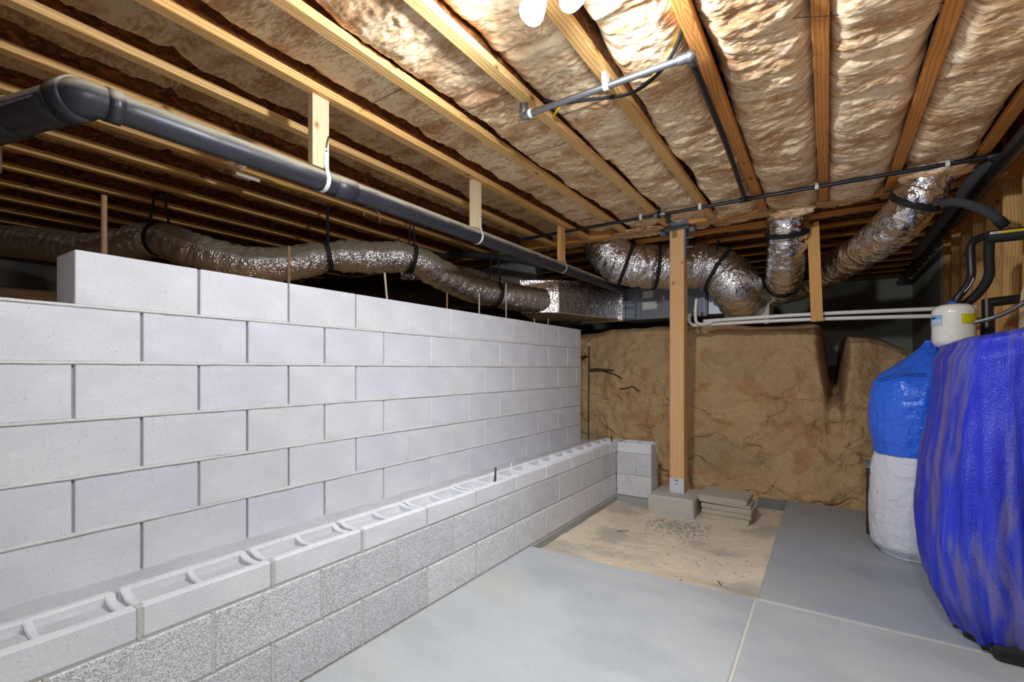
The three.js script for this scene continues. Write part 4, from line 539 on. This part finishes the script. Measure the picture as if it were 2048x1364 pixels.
// ------------------------------------------------------------ condensate pipes, hanging board
{ const G = 'white condensate pipes'; const t = thing('condensate_pipe', 'upper white plastic pipe running right from the air handler', 'pipe', G);
  part(t, 'pipe_run', sweep([[-1.02, 1.672, -5.0], [-0.2, 1.684, -5.0], [0.95, 1.672, -5.0]], 0.0165, { seg: 8, sides: 14 }), M.pvc); part(t, 'coupling', rod([-0.93, 1.672, -5.0], [-0.88, 1.673, -5.0], 0.02, 14), M.pvc); part(t, 'riser', sweep([[-1.09, 1.90, -5.02], [-1.10, 1.75, -5.02], [-1.08, 1.66, -5.0], [-1.0, 1.64, -4.99], [-0.93, 1.67, -5.0]], 0.0155, { seg: 26, sides: 14 }), M.pvc);
  const t2 = thing('condensate_pipe', 'lower white plastic pipe running right from the air handler', 'pipe', G);
  part(t2, 'pipe_run', sweep([[-1.13, 1.64, -5.04], [-0.2, 1.643, -5.03], [0.95, 1.612, -5.0]], 0.0165, { seg: 8, sides: 14 }), M.pvc); part(t2, 'riser', sweep([[-1.16, 1.76, -5.04], [-1.16, 1.68, -5.04], [-1.13, 1.645, -5.04], [-1.08, 1.64, -5.04]], 0.0165, { seg: 16, sides: 14 }), M.pvc); part(t2, 'coupling', rod([-0.49, 1.643, -5.033], [-0.45, 1.643, -5.033], 0.021, 14), M.pvc); }
mesh('hanger_board', at(cbox(0.089, 0.86, 0.038, 0.002, 1), -0.087, 2.04, -4.92, 0, 0, 0.035), M.boardOrange, 'long orange wood board hanging in front of the white pipes', 'board');
mesh('wood_block', span(-0.35, -0.31, 2.05, 2.48, -5.3, -5.26, 0.002, 1), M.boardOrange, 'short wood block hanging behind the vertical duct', 'board');

// ------------------------------------------------------------ right side: pipes, tank, bag, tarp, crate
mesh('black_pipe', sweep([[0.86, 2.41, -2.4], [0.86, 2.41, -4.5], [0.86, 2.42, -8.69]], 0.042, { seg: 10, sides: 20 }), M.black, 'fat glossy black pipe running away along the right wall', 'pipe');
{ const t = thing('foam_pipe', 'arched dark grey foam covered pipe reaching the black valve', 'pipe'); part(t, 'foam_sleeve', sweep([[0.56, 2.27, -4.35], [0.615, 2.268, -4.15], [0.67, 2.25, -4.05], [0.74, 2.20, -4.0], [0.81, 2.14, -3.98], [0.86, 2.085, -3.99]], 0.027, { seg: 40, sides: 18 }), M.foam); part(t, 'foam_end', sweep([[0.855, 2.09, -3.99], [0.885, 2.05, -4.0]], 0.030, { seg: 3, sides: 18 }), M.blackMatte); part(t, 'copper_end', sweep([[0.88, 2.055, -4.0], [0.90, 2.01, -3.96]], 0.015, { seg: 2, sides: 14 }), M.steel); }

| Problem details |
Copy the material above exactly and drop the pictures.

| Expected output |
The three.js script for this scene continues. Write part 4, from line 539 on. This part finishes the script. Measure the picture as if it were 2048x1364 pixels.
// ------------------------------------------------------------ condensate pipes, hanging board
{ const G = 'white condensate pipes'; const t = thing('condensate_pipe', 'upper white plastic pipe running right from the air handler', 'pipe', G);
  part(t, 'pipe_run', sweep([[-1.02, 1.672, -5.0], [-0.2, 1.684, -5.0], [0.95, 1.672, -5.0]], 0.0165, { seg: 8, sides: 14 }), M.pvc); part(t, 'coupling', rod([-0.93, 1.672, -5.0], [-0.88, 1.673, -5.0], 0.02, 14), M.pvc); part(t, 'riser', sweep([[-1.09, 1.90, -5.02], [-1.10, 1.75, -5.02], [-1.08, 1.66, -5.0], [-1.0, 1.64, -4.99], [-0.93, 1.67, -5.0]], 0.0155, { seg: 26, sides: 14 }), M.pvc);
  const t2 = thing('condensate_pipe', 'lower white plastic pipe running right from the air handler', 'pipe', G);
  part(t2, 'pipe_run', sweep([[-1.13, 1.64, -5.04], [-0.2, 1.643, -5.03], [0.95, 1.612, -5.0]], 0.0165, { seg: 8, sides: 14 }), M.pvc); part(t2, 'riser', sweep([[-1.16, 1.76, -5.04], [-1.16, 1.68, -5.04], [-1.13, 1.645, -5.04], [-1.08, 1.64, -5.04]], 0.0165, { seg: 16, sides: 14 }), M.pvc); part(t2, 'coupling', rod([-0.49, 1.643, -5.033], [-0.45, 1.643, -5.033], 0.021, 14), M.pvc); }
mesh('hanger_board', at(cbox(0.089, 0.86, 0.038, 0.002, 1), -0.087, 2.04, -4.92, 0, 0, 0.035), M.boardOrange, 'long orange wood board hanging in front of the white pipes', 'board');
mesh('wood_block', span(-0.35, -0.31, 2.05, 2.48, -5.3, -5.26, 0.002, 1), M.boardOrange, 'short wood block hanging behind the vertical duct', 'board');

// ------------------------------------------------------------ right side: pipes, tank, bag, tarp, crate
mesh('black_pipe', sweep([[0.86, 2.41, -2.4], [0.86, 2.41, -4.5], [0.86, 2.42, -8.69]], 0.042, { seg: 10, sides: 20 }), M.black, 'fat glossy black pipe running away along the right wall', 'pipe');
{ const t = thing('foam_pipe', 'arched dark grey foam covered pipe reaching the black valve', 'pipe'); part(t, 'foam_sleeve', sweep([[0.56, 2.27, -4.35], [0.615, 2.268, -4.15], [0.67, 2.25, -4.05], [0.74, 2.20, -4.0], [0.81, 2.14, -3.98], [0.86, 2.085, -3.99]], 0.027, { seg: 40, sides: 18 }), M.foam); part(t, 'foam_end', sweep([[0.855, 2.09, -3.99], [0.885, 2.05, -4.0]], 0.030, { seg: 3, sides: 18 }), M.blackMatte); part(t, 'copper_end', sweep([[0.88, 2.055, -4.0], [0.90, 2.01, -3.96]], 0.015, { seg: 2, sides: 14 }), M.steel); }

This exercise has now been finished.